9) Lower Your Expectations

Don’t let social media pics fool you. There’s no such thing as a perfect dinner and that’s perfectly fine. On some nights recipes will suck, kids will pout, and you’ll want to burn your kitchen to the ground, but don’t worry, you get to do it all again tomorrow. Happy dinners and happy eaters are all about trial and error.

10) Get Your Hands Dirty

Finger foods like tacos, potato skins, homemade pizza, and lettuce wraps can be made super healthy and are just plain fun to eat. Make a (reasonably sized) mess and enjoy every minute of it. Try this recipe for sticky chicken lettuce cups. Note: schedule bath time after dinner on these nights.

Serves 4

  • 2 pounds boneless, skinless chicken breast, cut into strips
  • ¼ cup cornstarch
  • 2 tablespoons canola oil
  • 1 tablespoon reduced sodium soy sauce or tamari
  • ¼ cup mild honey
  • 1 tablespoon sesame seeds
  • Serving suggestions: lettuce leaves, shredded carrot, sliced cucumber, lime wedges, Sriracha

Place chicken and cornstarch in a large resealable bag. Close bag and toss to coat the pieces in cornstarch. Heat oil in a large wok or skillet over high heat. Add chicken and brown on both sides. Add soy sauce and cook for 1 minute before adding honey and sesame seeds. Continue to cook, tossing frequently until sauce is thickened and chicken is cooked through, 7 to 10 minutes. Serve chicken wrapped in lettuce leaves and topped with desired toppings.

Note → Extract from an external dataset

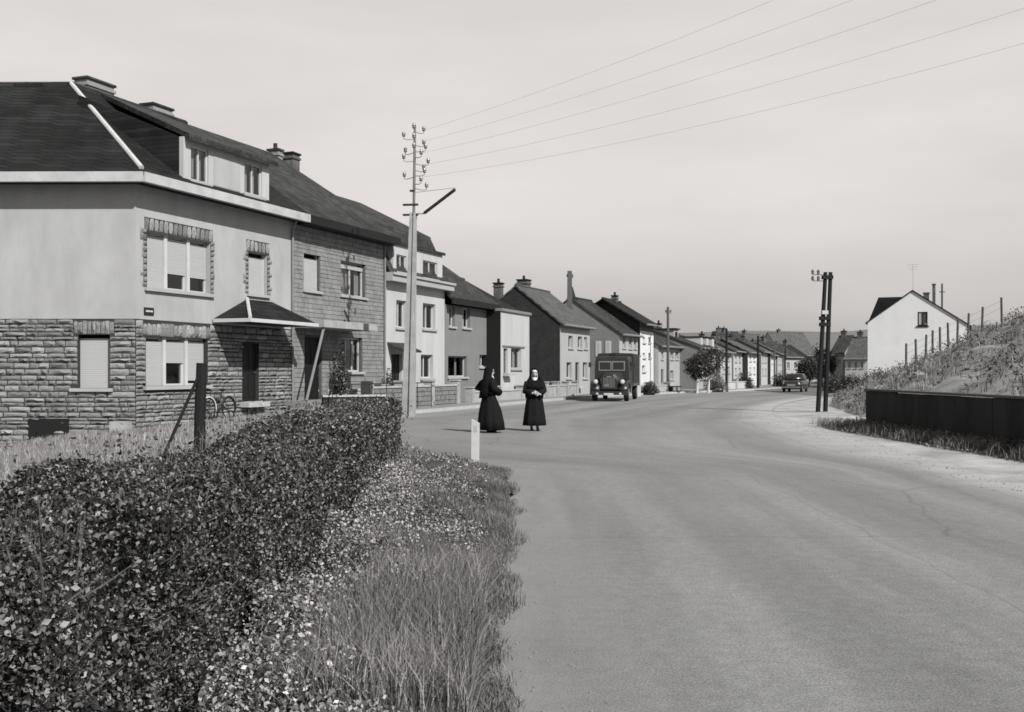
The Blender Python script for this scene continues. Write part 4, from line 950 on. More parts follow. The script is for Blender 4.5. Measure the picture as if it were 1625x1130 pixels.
for py, wd in ((303, .16), (325, .5), (341, .5)):
    z = EYE+(HY-py)*k1; MB().box(lean-wd*.75, lean+wd*.35, -.07, .07, z-.03, z+.03).build('clamp', 'iron', lp)
for i in range(3): insulator(q := MB(), (lean+.03, -.02, ztop-.35*i-.1), 1.2); q.build('insulator', 'porcelain', lp)
zb_ = EYE+(HY-339)*k1
MB().tube([(lean, 0, zb_), (lean+.42, -.1, zb_-.02)], .03, 8).build('lamp_arm', 'white', lp)
za2 = EYE+(HY-306)*k1; xe = lean+(726-655)*k1; xs0 = lean+(674-655)*k1
lb = MB(); a = Vector((xs0, -.1, zb_)); b = Vector((xe, -.45, za2))
lb.rings([[tuple(c_+Vector((dx, dy, dz_))) for dx, dy, dz_ in ((-.02, -.08, -.04), (.02, .08, -.04), (.02, .06, .035), (-.02, -.06, .035))] for c_ in (a, b)]); lh = lb.build('lamp_housing', 'iron', lp)
MB().tube([(lean, 0, zb_+.75), tuple(b+Vector((0, 0, .06)))], .008, 5).build('stay_wire', 'steel', lp)
for k in range(9): MB().box(lean*(k/9)-.26+.006*k, lean*(k/9)+.26-.008*k, -.02, .02, 1.2+k*.55, 1.23+k*.55).build('climbing_step', 'steel', lp) if False else None
# wires from the pole to the next one, out of sight behind the camera's right
for i, (yy, xe_, ye_, De) in enumerate(((281, 2000, -40, 22), (262, 2000, -110, 22), (243, 2000, -190, 22), (225, 2000, -262, 22), (208, 2000, -350, 22))):
    a = Vector((P1.x+.5, P1.y, EYE+(HY-yy)*k1)); b = Vector((*pt(xe_, De), EYE+(HY-ye_)*De/FP)); pts_ = []
    for k in range(25):
        t = k/24; p = a.lerp(b, t); p.z -= .75*4*t*(1-t)*.6; pts_.append(p)
    pos = ['lowest', 'second lowest', 'middle', 'second highest', 'highest'][i]
    tag(MB().tube(pts_, .0030, 5).build('overhead_wire', 'steel'), f'{pos} of the five thin wires rising to the right from the lamp pole', 'wire', 'wires across the sky')
# twin tarred pole on the right
DT = 41.8; kt = DT/FP; tp = thing('twin_pole', 'dark tarred double wooden pole at the verge before the bank', 'utility pole', (pt(1303, DT).x, DT, 0))
for xb, xt in ((1297, 1310), (1309, 1318)):
    a = Vector(((xb-1303)*kt, 0, -.4)); b = Vector(((xt-1303)*kt, 0, EYE+(HY-432)*kt)); MB().tube([a, a.lerp(b, .5), b], [.092, .085, .075], 10).build('post', 'wood', tp)
for py in (505, 515, 440): 
    z = EYE+(HY-py)*kt; x = ((1309 if py > 480 else 1313)-1303)*kt; MB().box(x-.2, x+.2, -.12, .12, z-.07, z+.07).build('brace_block', 'wood', tp)
z = EYE+(HY-496)*kt; MB().box(.0, .24, -.16, -.1, z-.07, z+.07).build('enamel_plate', 'white', tp)
for py in (434, 444): 
    z = EYE+(HY-py)*kt; MB().tube([(.18, 0, z-.05), (-.35, -.05, z-.05)], .015, 6).build('bracket', 'steel', tp)
    for x in (-.34, -.12): insulator(q := MB(), (x, -.05, z-.03), 1.1); q.build('insulator', 'porcelain', tp)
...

11) Create an Arsenal of Family Favorites

Undoubtedly, certain recipes will rise to the top of the favorites list, so embrace it. Make these dishes once a week or a few times a month and ride that train until the kids up and change their minds. It’s oh-so comforting to make something everyone looks forward to eating.

12) Kids’ Choice

Every so often let the kids have free reign over the menu. Even if their request is ridiculous, see if you can find a way to accommodate some of it. Cheese and crackers may not make a dinner, but add some chicken soup and sliced cucumbers and you’re in business. Sometimes the best meals happen by accident.

13) Order It in Every Once in a While

Last but not least, know when to throw in the dish towel and order take out. A crazy work schedule or 5 back-to-back after school activities won’t allow for a thoughtful and well composed home cooked meal. Dial it in with out guilt once in a while.